Here’s a short scene from Rae’s solo investigation:

The next morning, yawning, I lifted my camera from the card table and wrapped it in its towel. Between staying up late to do research and trouble falling asleep, the yawns kept on coming. 

Stepping onto the tiny landing, I looked for another note, but I didn’t really expect one. My truck parked on the street sent an unmistakable message that I was home. Was there a way to hide my phone so I could get a video of the creep if he left a note at my door again? The landing wasn’t big enough for me to set anything on it to camouflage it. 

I descended the stairs. My garbage can and Mrs. Blaney’s sat under them. Could I hide my phone here? I might get a glimpse of a face through the steps, but I might not. The bare trees and bushes near the stairs wouldn’t hide a sparrow. Even if I did hide my phone, my battery wouldn’t last all night with the video function running. 

I kicked the bottom step, then limped over to my truck. There had to be a way. 

  • Point of the scene: Rae trying to figure out if she can set up a camera to take a photo of who is leaving the notes.
  • Problem: How do I show Rae thinking about this?
  • Solution: Have her examine the area where she might set up the camera.

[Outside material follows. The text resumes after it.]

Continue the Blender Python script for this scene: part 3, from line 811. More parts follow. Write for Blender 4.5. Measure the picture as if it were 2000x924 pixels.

When I have a character thinking, I need to show how her train of thought arises naturally. In this scene, the progression of thoughts comes from Rae studying the area surrounding the door to her apartment. Her analysis also allows me to keep the reader grounded in the scene. I don’t want my character to think so long that the reader forgets where the character is. Our surroundings still affect us when we’re deep in thought.

Keep It Short

Because readers expect action, especially in genre fiction, keep the quiet scenes short. I shouldn’t let Rae’s thoughts wander away from the point of the scene. Since I write mysteries, I have to let my amateur detective reflect. But I can break up that reflection over several quiet scenes, interspersed with more active ones.

Do you think every novel needs a few quiet scenes? Why or why not?